#### [Available data]
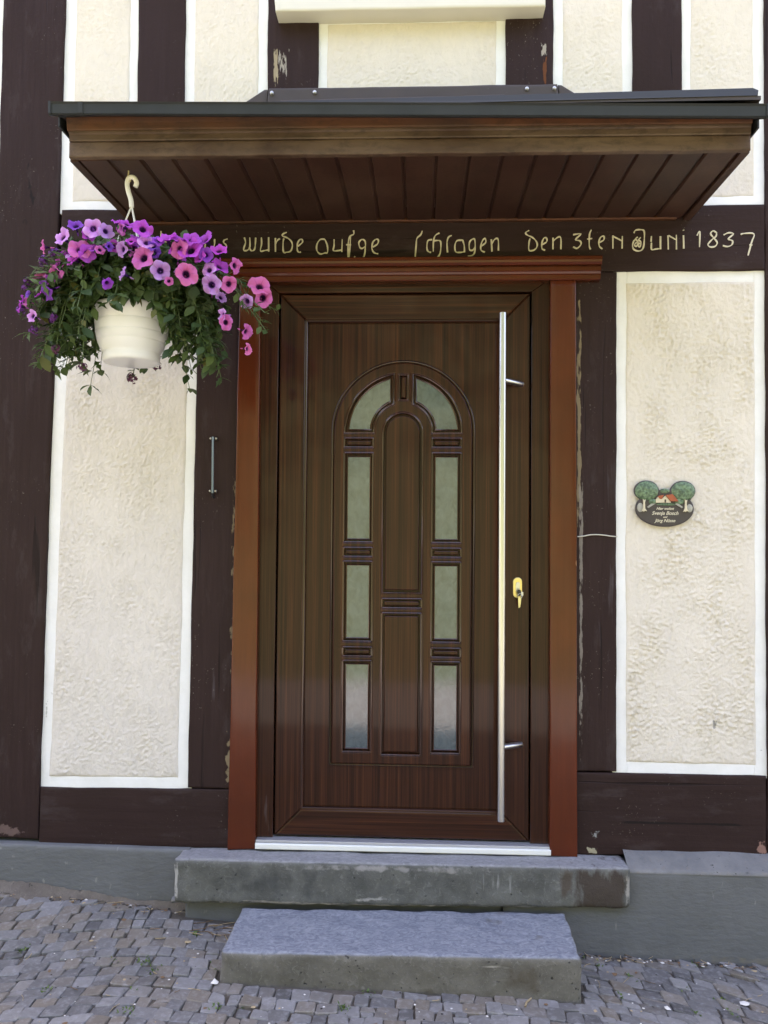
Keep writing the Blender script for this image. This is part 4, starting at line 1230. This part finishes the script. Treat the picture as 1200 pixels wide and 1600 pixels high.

* * *

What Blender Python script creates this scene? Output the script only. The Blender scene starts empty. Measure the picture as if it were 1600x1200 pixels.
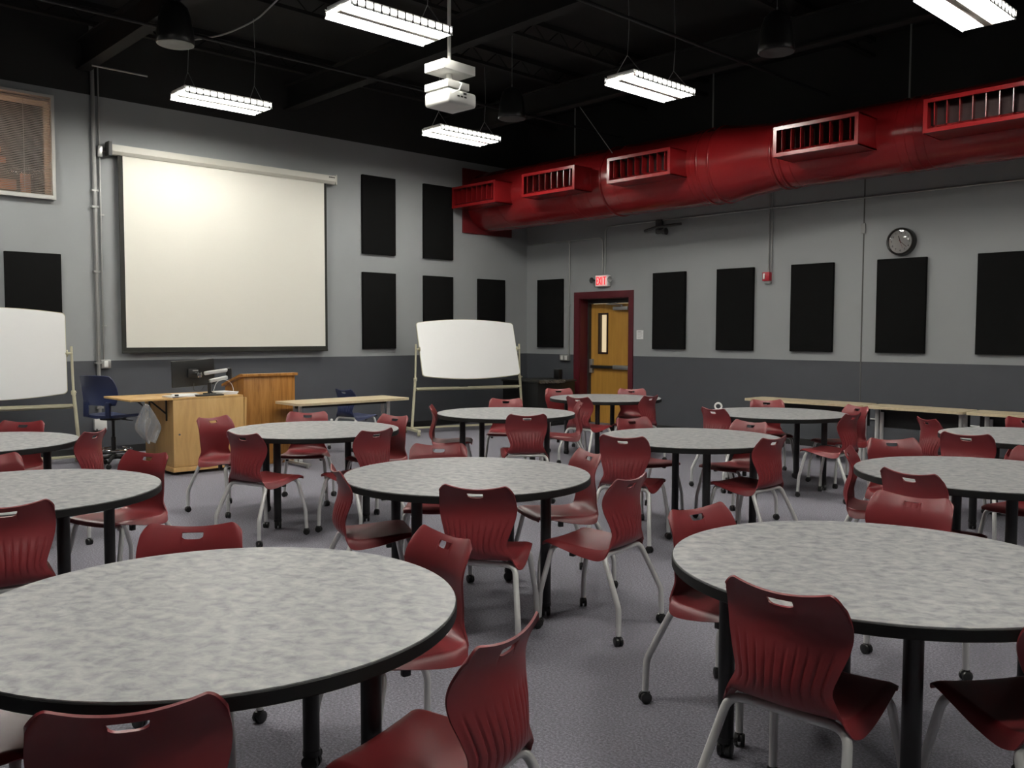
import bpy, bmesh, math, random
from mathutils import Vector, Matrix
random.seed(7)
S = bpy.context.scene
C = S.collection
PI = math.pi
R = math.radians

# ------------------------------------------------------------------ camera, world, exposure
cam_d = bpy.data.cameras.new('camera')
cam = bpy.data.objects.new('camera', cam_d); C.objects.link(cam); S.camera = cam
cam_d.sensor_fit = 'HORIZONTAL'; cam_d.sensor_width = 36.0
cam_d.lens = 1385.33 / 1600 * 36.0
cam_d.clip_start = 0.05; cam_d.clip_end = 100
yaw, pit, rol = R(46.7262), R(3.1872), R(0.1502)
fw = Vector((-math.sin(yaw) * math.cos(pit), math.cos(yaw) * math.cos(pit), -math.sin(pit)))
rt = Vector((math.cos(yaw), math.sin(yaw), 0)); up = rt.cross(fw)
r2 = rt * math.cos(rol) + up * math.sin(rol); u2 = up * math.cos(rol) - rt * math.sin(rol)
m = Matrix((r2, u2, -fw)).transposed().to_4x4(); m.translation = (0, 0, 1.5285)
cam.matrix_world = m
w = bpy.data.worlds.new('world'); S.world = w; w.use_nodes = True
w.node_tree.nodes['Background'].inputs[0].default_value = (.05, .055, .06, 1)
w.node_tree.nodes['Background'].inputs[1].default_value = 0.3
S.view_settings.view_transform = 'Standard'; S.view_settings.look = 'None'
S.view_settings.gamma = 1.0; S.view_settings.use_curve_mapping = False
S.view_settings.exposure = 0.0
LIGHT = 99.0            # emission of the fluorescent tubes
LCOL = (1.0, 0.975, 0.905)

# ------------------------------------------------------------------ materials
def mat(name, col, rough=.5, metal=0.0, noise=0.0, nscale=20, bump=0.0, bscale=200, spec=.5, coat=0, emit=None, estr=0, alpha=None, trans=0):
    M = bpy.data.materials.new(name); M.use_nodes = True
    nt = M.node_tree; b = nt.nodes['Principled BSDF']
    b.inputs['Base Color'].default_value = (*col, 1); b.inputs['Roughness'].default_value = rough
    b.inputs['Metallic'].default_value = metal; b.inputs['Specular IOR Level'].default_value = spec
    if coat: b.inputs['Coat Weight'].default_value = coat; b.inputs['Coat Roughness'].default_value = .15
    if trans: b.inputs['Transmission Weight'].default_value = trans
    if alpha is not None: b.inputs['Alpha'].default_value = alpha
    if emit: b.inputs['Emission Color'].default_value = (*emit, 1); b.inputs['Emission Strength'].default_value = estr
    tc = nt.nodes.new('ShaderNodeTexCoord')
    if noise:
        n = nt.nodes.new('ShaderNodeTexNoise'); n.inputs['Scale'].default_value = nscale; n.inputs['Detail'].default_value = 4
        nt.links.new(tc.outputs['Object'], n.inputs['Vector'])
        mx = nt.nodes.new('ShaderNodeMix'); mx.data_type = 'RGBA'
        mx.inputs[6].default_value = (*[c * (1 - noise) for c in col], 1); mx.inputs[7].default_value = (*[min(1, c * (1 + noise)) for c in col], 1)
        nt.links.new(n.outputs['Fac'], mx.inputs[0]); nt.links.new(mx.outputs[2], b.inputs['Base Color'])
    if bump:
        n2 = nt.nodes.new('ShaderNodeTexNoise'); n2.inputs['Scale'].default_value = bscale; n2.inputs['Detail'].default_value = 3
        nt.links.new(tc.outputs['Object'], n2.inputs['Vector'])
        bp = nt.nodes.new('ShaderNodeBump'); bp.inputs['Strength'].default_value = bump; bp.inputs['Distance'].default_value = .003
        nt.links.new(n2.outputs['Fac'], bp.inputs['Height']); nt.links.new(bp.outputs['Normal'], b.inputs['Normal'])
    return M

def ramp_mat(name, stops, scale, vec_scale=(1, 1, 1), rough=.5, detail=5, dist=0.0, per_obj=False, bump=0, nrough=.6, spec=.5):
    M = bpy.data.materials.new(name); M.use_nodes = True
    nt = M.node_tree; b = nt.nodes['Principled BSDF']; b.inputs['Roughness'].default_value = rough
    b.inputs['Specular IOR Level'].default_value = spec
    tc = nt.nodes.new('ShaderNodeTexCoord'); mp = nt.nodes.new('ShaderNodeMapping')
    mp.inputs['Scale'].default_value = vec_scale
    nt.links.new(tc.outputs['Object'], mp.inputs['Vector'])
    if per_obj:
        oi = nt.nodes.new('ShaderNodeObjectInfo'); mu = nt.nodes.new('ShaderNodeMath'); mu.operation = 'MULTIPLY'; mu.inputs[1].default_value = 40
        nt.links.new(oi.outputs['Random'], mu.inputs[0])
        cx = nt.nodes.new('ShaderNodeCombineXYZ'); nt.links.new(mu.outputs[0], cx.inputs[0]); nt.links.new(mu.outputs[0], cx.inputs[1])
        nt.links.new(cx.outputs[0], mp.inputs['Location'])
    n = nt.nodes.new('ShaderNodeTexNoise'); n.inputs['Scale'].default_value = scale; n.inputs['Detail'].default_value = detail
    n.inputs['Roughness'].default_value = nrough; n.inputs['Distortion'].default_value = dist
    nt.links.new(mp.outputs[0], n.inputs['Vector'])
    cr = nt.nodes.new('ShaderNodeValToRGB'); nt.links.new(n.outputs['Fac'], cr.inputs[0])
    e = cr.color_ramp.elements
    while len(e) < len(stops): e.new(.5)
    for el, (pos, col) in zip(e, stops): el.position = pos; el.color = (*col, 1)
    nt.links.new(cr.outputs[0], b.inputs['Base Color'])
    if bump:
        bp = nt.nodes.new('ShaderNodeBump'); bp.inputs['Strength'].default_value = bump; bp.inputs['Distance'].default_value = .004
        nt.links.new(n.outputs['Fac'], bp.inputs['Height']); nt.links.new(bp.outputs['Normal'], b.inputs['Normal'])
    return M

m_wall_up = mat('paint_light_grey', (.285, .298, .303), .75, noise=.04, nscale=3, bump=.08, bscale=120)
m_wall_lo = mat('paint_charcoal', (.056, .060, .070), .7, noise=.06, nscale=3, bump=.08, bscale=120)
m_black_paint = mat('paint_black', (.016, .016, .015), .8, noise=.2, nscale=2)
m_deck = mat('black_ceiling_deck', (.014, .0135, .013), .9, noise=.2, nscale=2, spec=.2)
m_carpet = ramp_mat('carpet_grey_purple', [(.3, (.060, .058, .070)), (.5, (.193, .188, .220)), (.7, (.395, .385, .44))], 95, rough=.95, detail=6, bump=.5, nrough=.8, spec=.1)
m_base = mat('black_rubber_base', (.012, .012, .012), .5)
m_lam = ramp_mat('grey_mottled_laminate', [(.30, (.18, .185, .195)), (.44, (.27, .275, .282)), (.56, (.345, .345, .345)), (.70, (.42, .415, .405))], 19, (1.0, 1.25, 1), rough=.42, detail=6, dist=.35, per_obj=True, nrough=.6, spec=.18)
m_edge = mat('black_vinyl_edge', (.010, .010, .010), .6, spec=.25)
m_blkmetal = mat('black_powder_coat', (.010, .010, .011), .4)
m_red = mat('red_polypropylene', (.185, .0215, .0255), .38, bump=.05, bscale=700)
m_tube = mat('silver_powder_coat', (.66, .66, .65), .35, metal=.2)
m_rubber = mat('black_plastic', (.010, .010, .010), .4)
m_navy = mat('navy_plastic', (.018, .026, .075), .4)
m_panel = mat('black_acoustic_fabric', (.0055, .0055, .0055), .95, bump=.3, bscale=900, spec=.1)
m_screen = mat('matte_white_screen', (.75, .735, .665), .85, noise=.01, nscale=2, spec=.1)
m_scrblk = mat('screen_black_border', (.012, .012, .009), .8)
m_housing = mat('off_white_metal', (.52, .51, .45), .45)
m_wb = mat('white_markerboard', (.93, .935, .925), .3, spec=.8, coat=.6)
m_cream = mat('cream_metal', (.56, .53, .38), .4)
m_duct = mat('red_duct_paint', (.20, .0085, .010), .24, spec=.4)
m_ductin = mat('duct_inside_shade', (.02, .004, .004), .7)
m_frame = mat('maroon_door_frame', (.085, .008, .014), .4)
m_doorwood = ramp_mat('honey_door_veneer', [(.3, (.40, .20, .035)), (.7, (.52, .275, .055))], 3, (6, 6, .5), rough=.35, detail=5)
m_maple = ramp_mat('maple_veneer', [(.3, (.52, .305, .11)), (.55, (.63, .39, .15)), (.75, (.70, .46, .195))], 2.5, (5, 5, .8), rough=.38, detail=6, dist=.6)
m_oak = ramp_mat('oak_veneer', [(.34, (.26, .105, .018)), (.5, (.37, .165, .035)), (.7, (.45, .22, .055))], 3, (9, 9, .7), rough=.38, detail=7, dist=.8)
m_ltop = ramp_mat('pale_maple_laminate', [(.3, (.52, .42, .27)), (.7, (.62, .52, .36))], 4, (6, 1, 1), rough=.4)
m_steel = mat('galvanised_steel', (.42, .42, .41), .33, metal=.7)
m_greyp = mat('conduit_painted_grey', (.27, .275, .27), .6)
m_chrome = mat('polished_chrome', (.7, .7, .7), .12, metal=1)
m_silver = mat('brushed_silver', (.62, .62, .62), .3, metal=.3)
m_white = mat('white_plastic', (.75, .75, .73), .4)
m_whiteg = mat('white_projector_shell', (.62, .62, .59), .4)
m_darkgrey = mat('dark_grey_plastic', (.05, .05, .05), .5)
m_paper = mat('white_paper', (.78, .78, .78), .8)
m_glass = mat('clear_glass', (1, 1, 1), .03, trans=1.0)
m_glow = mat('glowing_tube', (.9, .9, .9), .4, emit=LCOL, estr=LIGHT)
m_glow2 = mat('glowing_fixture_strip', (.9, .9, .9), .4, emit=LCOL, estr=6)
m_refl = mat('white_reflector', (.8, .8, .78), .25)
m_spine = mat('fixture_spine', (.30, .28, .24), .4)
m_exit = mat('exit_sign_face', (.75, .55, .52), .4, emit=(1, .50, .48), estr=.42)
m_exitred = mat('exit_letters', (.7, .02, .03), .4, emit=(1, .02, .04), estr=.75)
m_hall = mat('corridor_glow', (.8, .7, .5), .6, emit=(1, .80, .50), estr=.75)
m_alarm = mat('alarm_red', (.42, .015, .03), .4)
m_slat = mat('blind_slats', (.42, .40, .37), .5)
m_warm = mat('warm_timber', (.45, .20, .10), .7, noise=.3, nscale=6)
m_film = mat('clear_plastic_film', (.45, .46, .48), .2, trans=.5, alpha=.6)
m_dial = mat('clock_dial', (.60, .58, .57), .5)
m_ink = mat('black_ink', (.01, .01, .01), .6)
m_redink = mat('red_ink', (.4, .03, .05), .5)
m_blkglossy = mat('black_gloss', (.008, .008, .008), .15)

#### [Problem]
Using the listing above, repeat word for word each line from the one with "What Blender Python" down to the one with "R = math.radians", both included. Omit all pictures.

#### [Response]
What Blender Python script creates this scene? Output the script only. The Blender scene starts empty. Measure the picture as if it were 1600x1200 pixels.
import bpy, bmesh, math, random
from mathutils import Vector, Matrix
random.seed(7)
S = bpy.context.scene
C = S.collection
PI = math.pi
R = math.radians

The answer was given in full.